WHAT IS BEING ASKED: Your copy of the material below should match it exactly, except that it holds no pictures.

---

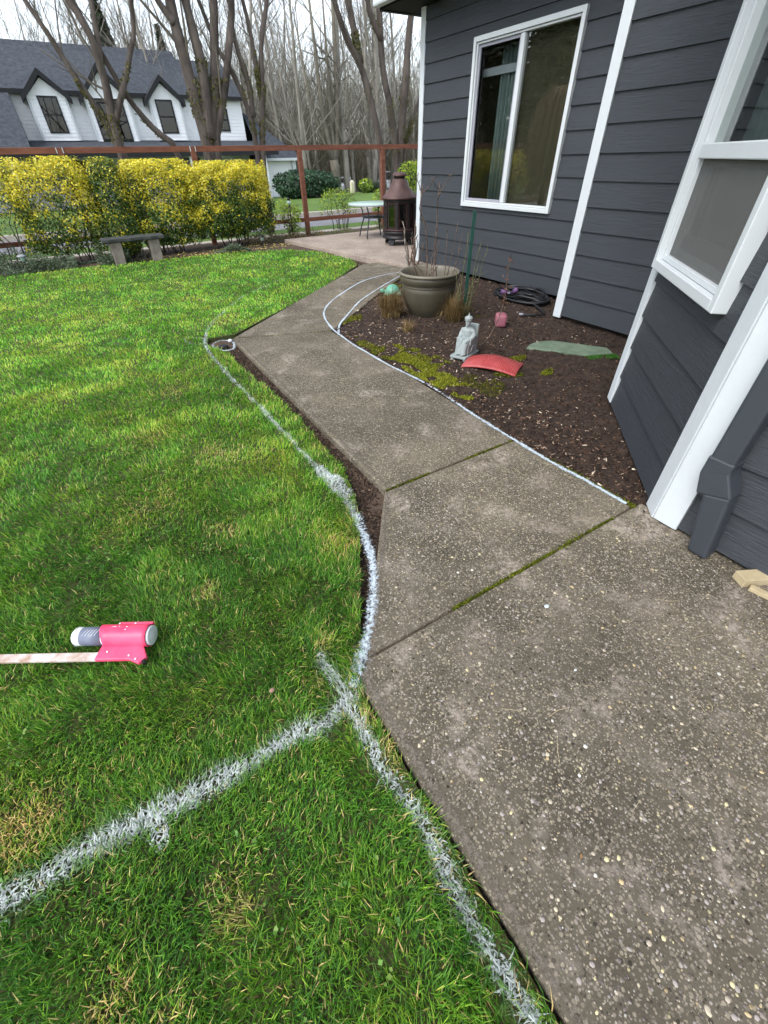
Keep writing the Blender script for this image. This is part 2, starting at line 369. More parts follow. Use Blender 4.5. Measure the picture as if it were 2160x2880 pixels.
MB().prism(PAT, -.14, .04).build('concrete_slab', M['patio'], pat, bevel=.012, seg=3)
# soil strip of the dug trench beside the walk and round the patio
tr = MB().prism([(-.1, -1.6), (.32, -1.6), (.32, .6), (.98, 1.5), (1.02, 4.6), (4.1, 7.2), (4.36, 7.2), (3.99, 10.66), (4.1, 11.0), (3.0, 10.6), (3.5, 9.4), (3.95, 8.6), (3.95, 7.35), (1.6, 5.4), (.6, 4.9), (.6, 1.6), (.1, .9)], -.2, -.05).build('trench_soil', M['soil'])
tag(tr, kind='structure')
TRENCH = [(.26, -1.2), (.29, .62), (.94, 1.55), (1.0, 4.6), (4.1, 7.25)]
# exposed pebbles: real stones proud of the slab
def pebble_template(k):
    r = np.random.default_rng(k); n = 6; v = []
    for rr, z in ((1.0, -.25), (.93, .18), (.55, .48)):
        for j in range(n): a = 2*math.pi*j/n+.3*rr; v.append((rr*math.cos(a)*(1+r.uniform(-.12, .12)), rr*math.sin(a)*(1+r.uniform(-.12, .12)), z))
    v.append((0, 0, .56)); v = np.array(v)
    f = [(i*n+j, i*n+(j+1) % n, (i+1)*n+(j+1) % n) for i in range(2) for j in range(n)]+[(i*n+j, (i+1)*n+(j+1) % n, (i+1)*n+j) for i in range(2) for j in range(n)]+[(2*n+j, 2*n+(j+1) % n, 3*n) for j in range(n)]
    return v, np.array(f)
PCOL = np.array([lin(196, 184, 158), lin(176, 164, 146), lin(206, 194, 150), lin(150, 142, 134), lin(190, 168, 128), lin(132, 120, 112), lin(210, 206, 196), lin(160, 150, 144), lin(112, 102, 98)])
pts = []
for i, dens in ((0, 5600), (1, 5200), (2, 3200)):
    p = np.array(SL[i]); x0, y0 = p.min(0); x1, y1 = p.max(0); y0 = max(y0, -.7)
    n = int((x1-x0)*(y1-y0)*dens); x = RNG.uniform(x0, x1, n); y = RNG.uniform(y0, y1, n)
    e = pdist(x, y, SL[i]+[SL[i][0]]); k = inpoly(x, y, SL[i]) & (e > .02) & ((e > .07) | (RNG.random(n) < .35)) & (vnoise(x, y, 3.0, 4)+.35 > RNG.random(n))
    pts.append(np.c_[x[k], y[k]])
pts = np.vstack(pts); n = len(pts)
sz = np.clip(RNG.lognormal(-6.0, .46, n), .0013, .0072)*np.where(pts[:, 1] > 1.56, .8, 1.0); asp = RNG.uniform(.6, 1, n); ang = RNG.uniform(0, 6.28, n)
ci = RNG.choice(len(PCOL), n, p=[.08, .13, .04, .19, .05, .19, .03, .14, .15])
order = np.argsort(-(sz/np.sqrt((pts**2).sum(1)+1.96))); big = order[:300]; rest = order[300:]
tv = [pebble_template(k) for k in range(4)]
VV = []; FF = []; CC = []
for t in range(4):
    idx = rest[rest % 4 == t]; v, f = tv[t]; c, s = np.cos(ang[idx])[:, None], np.sin(ang[idx])[:, None]
    lx = v[None, :, 0]*sz[idx, None]; ly = v[None, :, 1]*(sz*asp)[idx, None]
    P3 = np.stack([lx*c-ly*s+pts[idx, 0:1], lx*s+ly*c+pts[idx, 1:2], v[None, :, 2]*sz[idx, None]*.55+0*lx], 2)
    off = sum(len(q) for q in VV); VV.append(P3.reshape(-1, 3)); FF.append((f[None]+(np.arange(len(idx))*len(v))[:, None, None]+off).reshape(-1, 3))
    CC.append(np.repeat(PCOL[ci[idx]]*RNG.uniform(.5, .95, (len(idx), 1)), len(v), 0))
tag(mesh_np('pebbles', np.vstack(VV), np.vstack(FF), M['pebble'], walk, np.vstack(CC), True), kind='stuff')
pm = {}
for k in big:
    key = (int(k) % 4, int(ci[k]))
    if key not in pm:
        v, f = tv[key[0]]; o = mesh_np('pebble', v*np.array([1, 1, .55]), f, M['pebble'], None, np.repeat(PCOL[key[1]][None]*.95, len(v), 0), True); pm[key] = o.data; bpy.data.objects.remove(o)
    o = bpy.data.objects.new('pebble', pm[key]); COL.objects.link(o); o.parent = walk; o.location = (pts[k, 0]-1.2, pts[k, 1]-2, 0)
    o.scale = (sz[k], sz[k]*asp[k], sz[k]); o.rotation_euler = (0, 0, ang[k])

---

THE REPLY:
Keep writing the Blender script for this image. This is part 2, starting at line 369. More parts follow. Use Blender 4.5. Measure the picture as if it were 2160x2880 pixels.
MB().prism(PAT, -.14, .04).build('concrete_slab', M['patio'], pat, bevel=.012, seg=3)
# soil strip of the dug trench beside the walk and round the patio
tr = MB().prism([(-.1, -1.6), (.32, -1.6), (.32, .6), (.98, 1.5), (1.02, 4.6), (4.1, 7.2), (4.36, 7.2), (3.99, 10.66), (4.1, 11.0), (3.0, 10.6), (3.5, 9.4), (3.95, 8.6), (3.95, 7.35), (1.6, 5.4), (.6, 4.9), (.6, 1.6), (.1, .9)], -.2, -.05).build('trench_soil', M['soil'])
tag(tr, kind='structure')
TRENCH = [(.26, -1.2), (.29, .62), (.94, 1.55), (1.0, 4.6), (4.1, 7.25)]
# exposed pebbles: real stones proud of the slab
def pebble_template(k):
    r = np.random.default_rng(k); n = 6; v = []
    for rr, z in ((1.0, -.25), (.93, .18), (.55, .48)):
        for j in range(n): a = 2*math.pi*j/n+.3*rr; v.append((rr*math.cos(a)*(1+r.uniform(-.12, .12)), rr*math.sin(a)*(1+r.uniform(-.12, .12)), z))
    v.append((0, 0, .56)); v = np.array(v)
    f = [(i*n+j, i*n+(j+1) % n, (i+1)*n+(j+1) % n) for i in range(2) for j in range(n)]+[(i*n+j, (i+1)*n+(j+1) % n, (i+1)*n+j) for i in range(2) for j in range(n)]+[(2*n+j, 2*n+(j+1) % n, 3*n) for j in range(n)]
    return v, np.array(f)
PCOL = np.array([lin(196, 184, 158), lin(176, 164, 146), lin(206, 194, 150), lin(150, 142, 134), lin(190, 168, 128), lin(132, 120, 112), lin(210, 206, 196), lin(160, 150, 144), lin(112, 102, 98)])
pts = []
for i, dens in ((0, 5600), (1, 5200), (2, 3200)):
    p = np.array(SL[i]); x0, y0 = p.min(0); x1, y1 = p.max(0); y0 = max(y0, -.7)
    n = int((x1-x0)*(y1-y0)*dens); x = RNG.uniform(x0, x1, n); y = RNG.uniform(y0, y1, n)
    e = pdist(x, y, SL[i]+[SL[i][0]]); k = inpoly(x, y, SL[i]) & (e > .02) & ((e > .07) | (RNG.random(n) < .35)) & (vnoise(x, y, 3.0, 4)+.35 > RNG.random(n))
    pts.append(np.c_[x[k], y[k]])
pts = np.vstack(pts); n = len(pts)
sz = np.clip(RNG.lognormal(-6.0, .46, n), .0013, .0072)*np.where(pts[:, 1] > 1.56, .8, 1.0); asp = RNG.uniform(.6, 1, n); ang = RNG.uniform(0, 6.28, n)
ci = RNG.choice(len(PCOL), n, p=[.08, .13, .04, .19, .05, .19, .03, .14, .15])
order = np.argsort(-(sz/np.sqrt((pts**2).sum(1)+1.96))); big = order[:300]; rest = order[300:]
tv = [pebble_template(k) for k in range(4)]
VV = []; FF = []; CC = []
for t in range(4):
    idx = rest[rest % 4 == t]; v, f = tv[t]; c, s = np.cos(ang[idx])[:, None], np.sin(ang[idx])[:, None]
    lx = v[None, :, 0]*sz[idx, None]; ly = v[None, :, 1]*(sz*asp)[idx, None]
    P3 = np.stack([lx*c-ly*s+pts[idx, 0:1], lx*s+ly*c+pts[idx, 1:2], v[None, :, 2]*sz[idx, None]*.55+0*lx], 2)
    off = sum(len(q) for q in VV); VV.append(P3.reshape(-1, 3)); FF.append((f[None]+(np.arange(len(idx))*len(v))[:, None, None]+off).reshape(-1, 3))
    CC.append(np.repeat(PCOL[ci[idx]]*RNG.uniform(.5, .95, (len(idx), 1)), len(v), 0))
tag(mesh_np('pebbles', np.vstack(VV), np.vstack(FF), M['pebble'], walk, np.vstack(CC), True), kind='stuff')
pm = {}
for k in big:
    key = (int(k) % 4, int(ci[k]))
    if key not in pm:
        v, f = tv[key[0]]; o = mesh_np('pebble', v*np.array([1, 1, .55]), f, M['pebble'], None, np.repeat(PCOL[key[1]][None]*.95, len(v), 0), True); pm[key] = o.data; bpy.data.objects.remove(o)
    o = bpy.data.objects.new('pebble', pm[key]); COL.objects.link(o); o.parent = walk; o.location = (pts[k, 0]-1.2, pts[k, 1]-2, 0)
    o.scale = (sz[k], sz[k]*asp[k], sz[k]); o.rotation_euler = (0, 0, ang[k])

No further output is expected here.